Today is June13 and the Navigate the Chaos question to consider is “When things go south, how often do you find yourself solving one problem at a time in order to resolve the situation?”
Explorer Ernest Henry Shackleton decided to be the first man to cross the continent of Antarctica by boat; possible during the summer months.
Unfortunately, the crew of Shackleton’s Endurance ran out of summer, and their ship became permanently frozen in the polar ice.
Though the crew was able to wait out most of the winter, the Endurance didn’t and sank leaving the crew stranded on an ice floe.
Shackleton packed his crew into three life boats as the ice under them began to melt, and got them safely to Elephant Island.
Although Elephant Island was solid ground, it was still uninhabited and far from trade routes. Shackelton then set off for a whaling station 800 miles away. The boat reached South Georgia but landed on the side opposite the whaling station.
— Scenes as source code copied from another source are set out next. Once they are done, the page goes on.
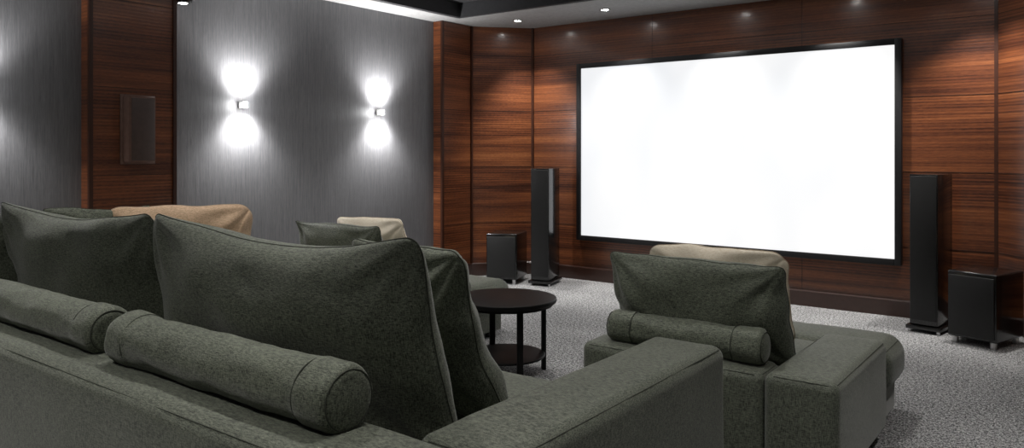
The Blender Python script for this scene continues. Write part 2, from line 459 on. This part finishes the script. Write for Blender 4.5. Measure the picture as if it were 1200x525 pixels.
box('bracket',-.09,.0,-.015,.015,-.02,.02,M_BLACK,e,.003)
box('housing',-.01,.10,-.05,.05,-.04,.05,M_BLACK,e,.008)
box('lens',.02,.07,-.025,.025,-.046,-.040,M_SCONCE,e)
al=bpy.data.lights.new('tray_fill_light','AREA'); al.shape='RECTANGLE'; al.size=4; al.size_y=4.5; al.energy=18; al.color=(1,.98,.96)  # added soft fill below the tray ceiling, no real fixture there
ao=bpy.data.objects.new('tray_fill_light',al); S.collection.objects.link(ao); ao.location=(-2.4,2.4,CE+.14)

# ------------------------------------------------------------------ sofa
so=empty('sectional_sofa')
BZ=.66; YB0,YB1=1.245,1.57
XA0,XA1=-1.52,-1.19; XL=-5.45
softbox('backrest',XL,XA1-.02,YB0,YB1,.06,BZ,M_FAB2,so,.055,(0,.012,.008),.006)
softbox('arm_right',XA0,XA1,YB1-.02,3.04,.06,BZ,M_FAB2,so,.05,(.008,.01,.008),.005)
softbox('arm_left',XL,XL+.33,YB1-.02,3.04,.06,BZ,M_FAB2,so,.05,(.008,.01,.008),.005)
box('base',XL+.3,XA0+.03,YB1-.02,2.84,.06,.26,M_FAB2,so,.01)
sx=[XL+.33,-3.93,-2.73,XA0]
for i in range(3):
    softbox('seat_cushion_%d'%(i+1),sx[i]+.004,sx[i+1]-.004,YB1,2.90,.25,.42,M_FAB2,so,.045,(.0,.012,.012),.004)
bm=bmesh.new()
for x in(XL+.12,-4.2,-2.7,XA1-.12):
    for y in(YB0+.1,2.75): addcyl(bm,(x,y),.03,0,.07,16)
finish(bm,'feet',M_BLACK,so)
bolster('bolster_1',-2.92,-1.66,1.45,BZ+.006,.095,1,0,parent=so)
bolster('bolster_2',-4.60,-3.06,1.46,BZ+.006,.090,5,0,parent=so)
cushion('back_cushion_1',1.58,.80,.40,(-2.40,1.88,.42),14,0,0,seed=1,dip=.07,side=.02,parent=so)
cushion('back_cushion_2',1.54,.80,.38,(-4.05,1.95,.42),18,2,0,seed=2,dip=.05,side=.02,parent=so)
cushion('back_cushion_3',.75,.76,.30,(-5.0,1.9,.42),20,15,0,seed=3,dip=.04,parent=so)
cushion('back_cushion_4',.70,.73,.30,(-2.03,2.28,.42),20,-8,0,seed=4,dip=.01,rc=.08,parent=so)
cushion('back_cushion_5',.62,.74,.26,(-4.92,2.22,.42),14,80,0,seed=6,dip=.04,parent=so)
cushion('beige_throw_pillow',.90,.69,.34,(-4.68,2.66,.43),12,60,0,M_BEIGE,M_PIPEB,seed=5,dip=-.01,rc=.12)

# ------------------------------------------------------------------ lounge chairs
def chair(ox,oy,sd,beige_dx=0):
    e=empty('lounge_armchair',(ox,oy,0))
    x0,x1=-2.05,-.82; AW=.31; y0=3.29; z=.5
    softbox('arm_left',x0,x0+AW,y0,4.25,.05,z,M_FAB2,e,.045,(.006,.008,.006),.004)
    softbox('arm_right',x1-AW,x1,y0,4.25,.05,z,M_FAB2,e,.045,(.006,.008,.006),.004)
    softbox('backrest',x0+AW+.003,x1-AW-.003,y0+.01,3.56,.05,z-.01,M_FAB2,e,.045,(0,.008,.006),.004)
    box('base',x0+.04,x1-.04,3.5,4.64,.05,.24,M_FAB2,e,.01)
    softbox('seat_cushion',x0+AW+.003,x1-AW-.003,3.56,4.32,.2,.43,M_FAB2,e,.045,(0,0,.012),.004)
    softbox('seat_front',x0+.01,x1-.0,4.255,4.74,.19,.44,M_FAB2,e,.09,(.012,.02,.012),.005)
    bm=bmesh.new()
    for x in(x0+.1,x1-.1):
        for y in(y0+.1,4.55): addcyl(bm,(x,y),.028,0,.06,16)
    finish(bm,'feet',M_BLACK,e)
    bolster('bolster',-1.95,-1.16,3.44,z,.078,sd,0,parent=e)
    cushion('back_cushion',.93,.54,.32,(-1.575,3.73,.42),18,0,0,seed=sd,dip=.025,side=.01,rc=.05,parent=e)
    cushion('cream_throw_pillow',.78,.52,.28,(ox-1.59+beige_dx,oy+4.02,.435),15,0,0,M_CREAM,M_PIPEB,seed=sd+1,dip=-.01,side=.02,rc=.09)
chair(0,0,11); chair(-2.86,.16,17,.03)

# ------------------------------------------------------------------ side table
e=empty('round_side_table',(-3.06,3.99,0))
bm=bmesh.new()
addcyl(bm,(0,0),.335,.473,.50,64,bev=.006)
finish(bm,'top',M_TABLE,e)
bm=bmesh.new(); addcyl(bm,(0,0),.31,.452,.474,64); finish(bm,'apron',M_TABLE,e)
bm=bmesh.new(); addcyl(bm,(0,0),.26,.118,.132,64,bev=.005); finish(bm,'shelf',M_TABLE,e)
for k in range(4):
    a=rad(37+20+90*k); c,s=math.cos(a),math.sin(a)
    bm=bmesh.new(); addbox(bm,.258,.282,-.019,.019,0,.455,0,.004)
    finish(bm,'leg_%d'%(k+1),M_TABLE,e,rot=(0,0,a))

# ------------------------------------------------------------------ camera, world
cam=bpy.data.cameras.new('camera'); co=bpy.data.objects.new('camera',cam); S.collection.objects.link(co)
co.location=(0,0,1.45); co.rotation_euler=(rad(90),0,rad(37))
cam.sensor_fit='HORIZONTAL'; cam.sensor_width=36; cam.lens=27.0; cam.shift_y=-84.5/1200; cam.clip_start=.05
S.camera=co
w=bpy.data.worlds.new('world'); S.world=w; w.use_nodes=True
w.node_tree.nodes['Background'].inputs[0].default_value=(.02,.02,.022,1); w.node_tree.nodes['Background'].inputs[1].default_value=1
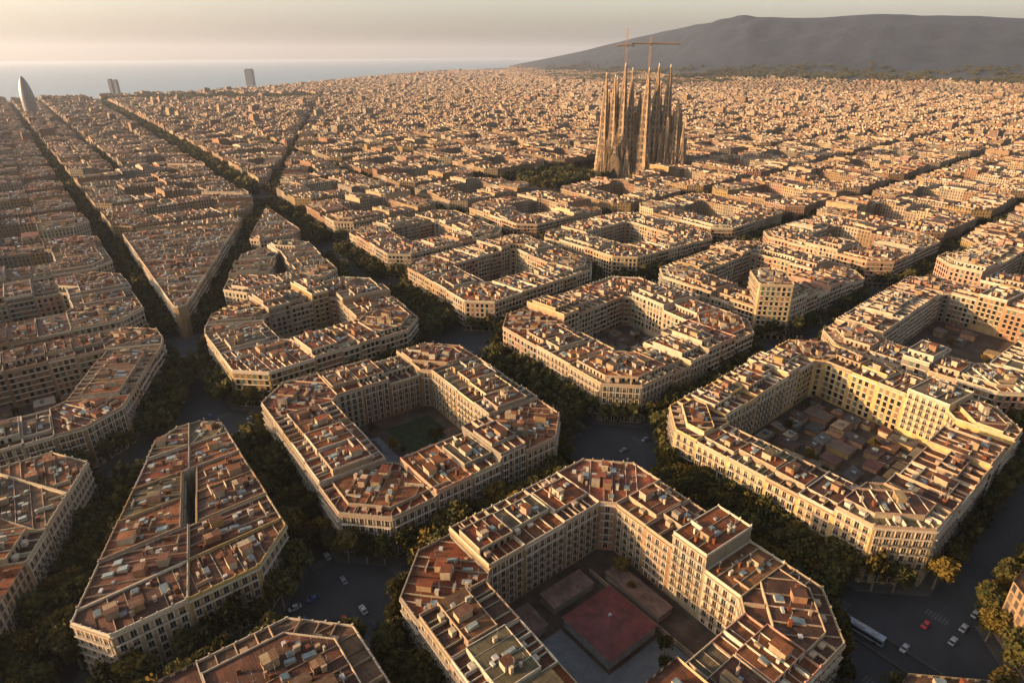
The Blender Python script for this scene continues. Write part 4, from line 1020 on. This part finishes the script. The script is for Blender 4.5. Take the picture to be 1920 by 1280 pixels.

The water was too dangerous, so Shackleton took two of his men and made a 36 hour trek over a snowy mountain range to the whaling station. From there he organized the rescue of all his men, without a single fatality among his crew.
Researcher Nancy Koehn “was struck by Shackleton’s ability to respond to constantly changing circumstances. When his expedition encountered serious trouble, he had to reinvent the team’s goals. He had begun the voyage with a mission of exploration, but it quickly became a mission of survival. This capacity is vital in our own time, when leaders must often change course midstream — jettisoning earlier standards of success and redefining their purposes and plans.”
In the movie The Martian, Matt Damon’s character Mark Whatney tells a class of astronauts “At some point, everything's gonna go south on you and you're going to say, this is it. This is how I end. Now you can either accept that, or you can get to work. That's all it is. You just begin. You do the math. You solve one problem... and you solve the next one... and then the next. And If you solve enough problems, you get to come home.”
To resolve his situation, Shackleton had to solve one problem after another.
How often do you rely on your ability to resolve one problem after another?